DIRECTIONS FOR THIS TASK:
Leaving out all images, write out the records that follow exactly.
####################
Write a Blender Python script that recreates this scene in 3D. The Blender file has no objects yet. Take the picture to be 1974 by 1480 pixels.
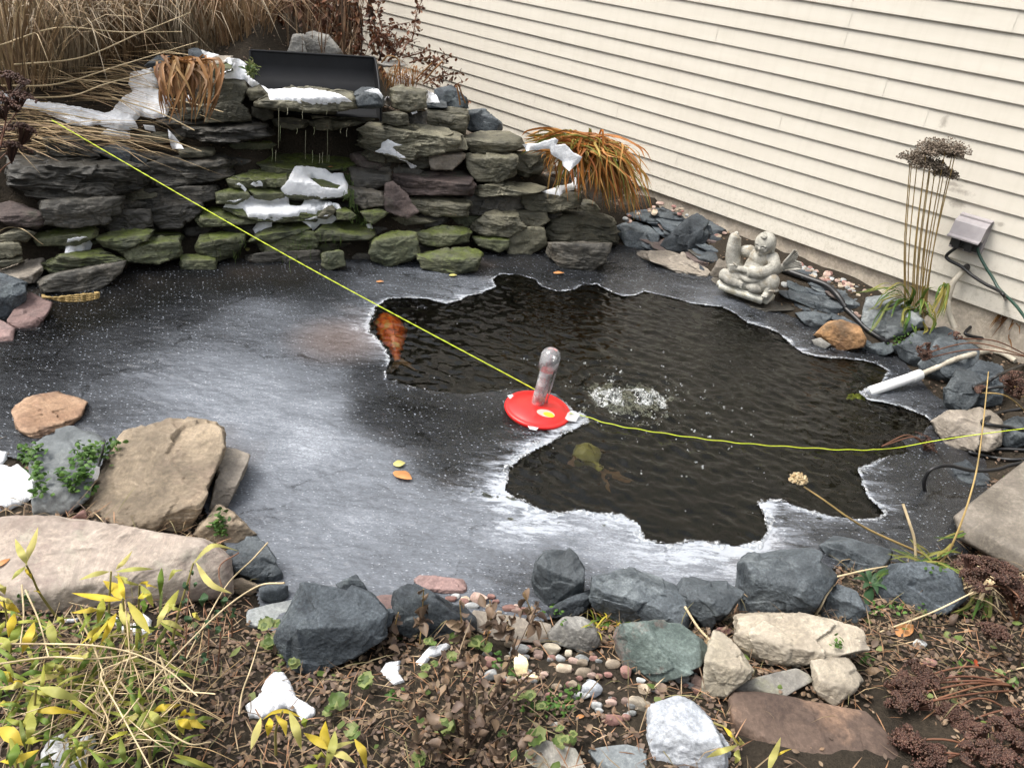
import bpy, bmesh, math, random
import numpy as np
from mathutils import Vector, Matrix, geometry, noise as mnoise

S = bpy.context.scene
COL = S.collection
R = math.radians

# ------------------------------------------------------------------ camera
F, PITCH, ROLL, EYE = 1600.0, R(29.66), R(-6.0), 1.7
cam_d = bpy.data.cameras.new('camera'); cam = bpy.data.objects.new('camera', cam_d); COL.objects.link(cam)
FW = np.array([0, math.cos(PITCH), -math.sin(PITCH)])
_r, _u = np.array([1., 0, 0]), np.array([0, math.sin(PITCH), math.cos(PITCH)])
RT = math.cos(ROLL)*_r - math.sin(ROLL)*_u
UP = math.cos(ROLL)*_u + math.sin(ROLL)*_r
cam.matrix_world = Matrix(((RT[0], UP[0], -FW[0], 0), (RT[1], UP[1], -FW[1], 0), (RT[2], UP[2], -FW[2], EYE), (0, 0, 0, 1)))
cam_d.sensor_width = 36; cam_d.lens = F*36/1974; cam_d.clip_end = 200; cam_d.clip_start = .02
S.camera = cam

# ------------------------------------------------------------------ light
SUN_EL, SUN_AZ = R(60), R(-92)          # azimuth from +Y, clockwise positive (to the left and ahead)
W = bpy.data.worlds.new('World'); S.world = W; W.use_nodes = True
wn = W.node_tree.nodes; wl = W.node_tree.links
sky = wn.new('ShaderNodeTexSky'); sky.sky_type = 'NISHITA'; sky.sun_disc = False
sky.sun_elevation = SUN_EL; sky.sun_rotation = SUN_AZ
sky.air_density = 1.6; sky.dust_density = 5.0; sky.ozone_density = 1.0
hs = wn.new('ShaderNodeHueSaturation'); hs.inputs['Saturation'].default_value = .33
wl.new(sky.outputs[0], hs.inputs['Color']); 
# overcast: the cloud deck is brightest overhead and dim along the tree-lined horizon
tcw = wn.new('ShaderNodeTexCoord'); spw = wn.new('ShaderNodeSeparateXYZ'); wl.new(tcw.outputs['Generated'], spw.inputs[0])
rw_ = wn.new('ShaderNodeValToRGB'); e_ = rw_.color_ramp.elements; e_[0].position = .0; e_[0].color = (.14, .14, .14, 1); e_[1].position = .9; e_[1].color = (1.5, 1.5, 1.5, 1)
e2_ = e_.new(.3); e2_.color = (.8, .8, .8, 1); wl.new(spw.outputs[2], rw_.inputs[0])
cn_ = wn.new('ShaderNodeTexNoise'); cn_.inputs['Scale'].default_value = 3.; cn_.inputs['Detail'].default_value = 6.; wl.new(tcw.outputs['Generated'], cn_.inputs['Vector'])
cm_ = wn.new('ShaderNodeMapRange'); cm_.inputs[1].default_value = .3; cm_.inputs[2].default_value = .7; cm_.inputs[3].default_value = .7; cm_.inputs[4].default_value = 1.3; wl.new(cn_.outputs[0], cm_.inputs[0])
mx1 = wn.new('ShaderNodeMix'); mx1.data_type = 'RGBA'; mx1.blend_type = 'MULTIPLY'; mx1.inputs[0].default_value = 1; wl.new(hs.outputs[0], mx1.inputs[6]); wl.new(rw_.outputs[0], mx1.inputs[7])
mx2 = wn.new('ShaderNodeMix'); mx2.data_type = 'RGBA'; mx2.blend_type = 'MULTIPLY'; mx2.inputs[0].default_value = 1; wl.new(mx1.outputs[2], mx2.inputs[6]); wl.new(cm_.outputs[0], mx2.inputs[7])
wl.new(mx2.outputs[2], wn['Background'].inputs['Color'])
wn['Background'].inputs['Strength'].default_value = .135
sun_d = bpy.data.lights.new('sun', 'SUN'); sun_d.energy = 1.5; sun_d.angle = R(28); sun_d.color = (1, .96, .9)
sun = bpy.data.objects.new('sun', sun_d); COL.objects.link(sun)
sd = Vector((math.sin(SUN_AZ)*math.cos(SUN_EL), math.cos(SUN_AZ)*math.cos(SUN_EL), math.sin(SUN_EL)))
sun.rotation_euler = sd.to_track_quat('Z', 'Y').to_euler(); sun.location = sd*20
S.view_settings.view_transform = 'Standard'; S.view_settings.look = 'None'
S.view_settings.exposure = .86; S.view_settings.gamma = 1
S.cycles.use_denoising = True
S.cycles.max_bounces = 8; S.cycles.diffuse_bounces = 3; S.cycles.glossy_bounces = 3
S.cycles.transmission_bounces = 6; S.cycles.transparent_max_bounces = 12

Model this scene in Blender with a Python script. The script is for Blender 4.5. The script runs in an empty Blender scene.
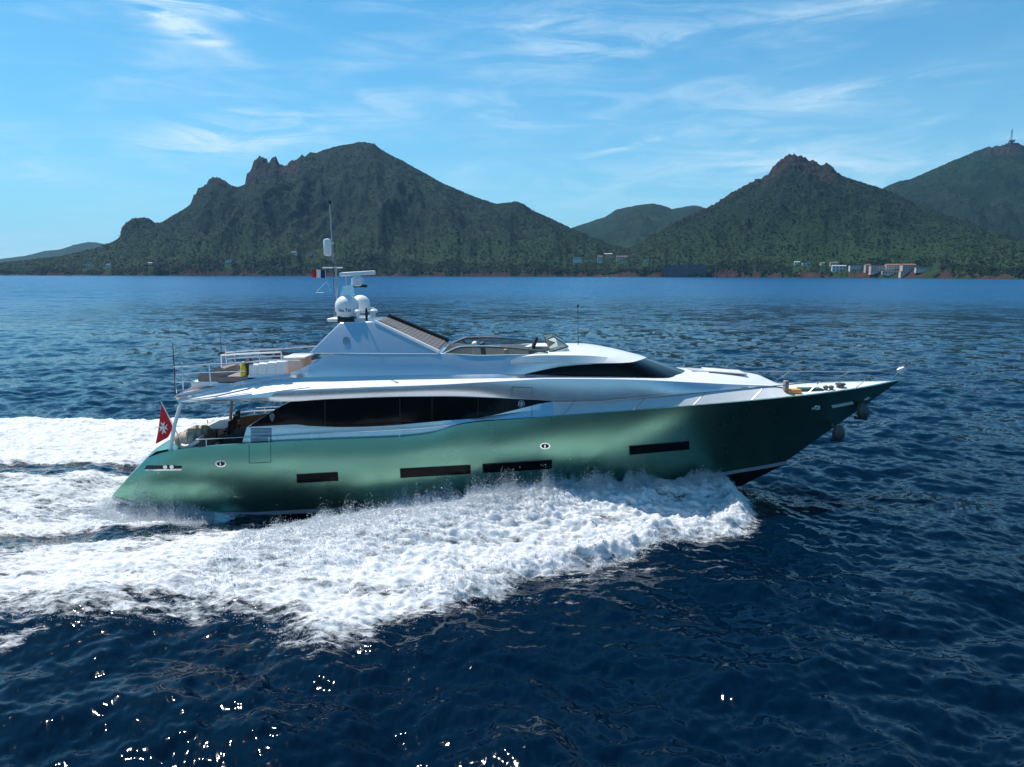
####################
TASK SOLUTION:
Write a Blender Python script that recreates this scene in 3D. The Blender file has no objects yet. Take the picture to be 1974 by 1480 pixels.
import bpy, bmesh, math, random
import numpy as np
from mathutils import Vector, Matrix, geometry, noise as mnoise

S = bpy.context.scene
COL = S.collection
R = math.radians

# ------------------------------------------------------------------ camera
F, PITCH, ROLL, EYE = 1600.0, R(29.66), R(-6.0), 1.7
cam_d = bpy.data.cameras.new('camera'); cam = bpy.data.objects.new('camera', cam_d); COL.objects.link(cam)
FW = np.array([0, math.cos(PITCH), -math.sin(PITCH)])
_r, _u = np.array([1., 0, 0]), np.array([0, math.sin(PITCH), math.cos(PITCH)])
RT = math.cos(ROLL)*_r - math.sin(ROLL)*_u
UP = math.cos(ROLL)*_u + math.sin(ROLL)*_r
cam.matrix_world = Matrix(((RT[0], UP[0], -FW[0], 0), (RT[1], UP[1], -FW[1], 0), (RT[2], UP[2], -FW[2], EYE), (0, 0, 0, 1)))
cam_d.sensor_width = 36; cam_d.lens = F*36/1974; cam_d.clip_end = 200; cam_d.clip_start = .02
S.camera = cam

# ------------------------------------------------------------------ light
SUN_EL, SUN_AZ = R(60), R(-92)          # azimuth from +Y, clockwise positive (to the left and ahead)
W = bpy.data.worlds.new('World'); S.world = W; W.use_nodes = True
wn = W.node_tree.nodes; wl = W.node_tree.links
sky = wn.new('ShaderNodeTexSky'); sky.sky_type = 'NISHITA'; sky.sun_disc = False
sky.sun_elevation = SUN_EL; sky.sun_rotation = SUN_AZ
sky.air_density = 1.6; sky.dust_density = 5.0; sky.ozone_density = 1.0
hs = wn.new('ShaderNodeHueSaturation'); hs.inputs['Saturation'].default_value = .33
wl.new(sky.outputs[0], hs.inputs['Color']); 
# overcast: the cloud deck is brightest overhead and dim along the tree-lined horizon
tcw = wn.new('ShaderNodeTexCoord'); spw = wn.new('ShaderNodeSeparateXYZ'); wl.new(tcw.outputs['Generated'], spw.inputs[0])
rw_ = wn.new('ShaderNodeValToRGB'); e_ = rw_.color_ramp.elements; e_[0].position = .0; e_[0].color = (.14, .14, .14, 1); e_[1].position = .9; e_[1].color = (1.5, 1.5, 1.5, 1)
e2_ = e_.new(.3); e2_.color = (.8, .8, .8, 1); wl.new(spw.outputs[2], rw_.inputs[0])
cn_ = wn.new('ShaderNodeTexNoise'); cn_.inputs['Scale'].default_value = 3.; cn_.inputs['Detail'].default_value = 6.; wl.new(tcw.outputs['Generated'], cn_.inputs['Vector'])
cm_ = wn.new('ShaderNodeMapRange'); cm_.inputs[1].default_value = .3; cm_.inputs[2].default_value = .7; cm_.inputs[3].default_value = .7; cm_.inputs[4].default_value = 1.3; wl.new(cn_.outputs[0], cm_.inputs[0])
mx1 = wn.new('ShaderNodeMix'); mx1.data_type = 'RGBA'; mx1.blend_type = 'MULTIPLY'; mx1.inputs[0].default_value = 1; wl.new(hs.outputs[0], mx1.inputs[6]); wl.new(rw_.outputs[0], mx1.inputs[7])
mx2 = wn.new('ShaderNodeMix'); mx2.data_type = 'RGBA'; mx2.blend_type = 'MULTIPLY'; mx2.inputs[0].default_value = 1; wl.new(mx1.outputs[2], mx2.inputs[6]); wl.new(cm_.outputs[0], mx2.inputs[7])
wl.new(mx2.outputs[2], wn['Background'].inputs['Color'])
wn['Background'].inputs['Strength'].default_value = .135
sun_d = bpy.data.lights.new('sun', 'SUN'); sun_d.energy = 1.5; sun_d.angle = R(28); sun_d.color = (1, .96, .9)
sun = bpy.data.objects.new('sun', sun_d); COL.objects.link(sun)
sd = Vector((math.sin(SUN_AZ)*math.cos(SUN_EL), math.cos(SUN_AZ)*math.cos(SUN_EL), math.sin(SUN_EL)))
sun.rotation_euler = sd.to_track_quat('Z', 'Y').to_euler(); sun.location = sd*20
S.view_settings.view_transform = 'Standard'; S.view_settings.look = 'None'
S.view_settings.exposure = .86; S.view_settings.gamma = 1
S.cycles.use_denoising = True
S.cycles.max_bounces = 8; S.cycles.diffuse_bounces = 3; S.cycles.glossy_bounces = 3
S.cycles.transmission_bounces = 6; S.cycles.transparent_max_bounces = 12

Model this scene in Blender with a Python script. The script is for Blender 4.5. The script runs in an empty Blender scene.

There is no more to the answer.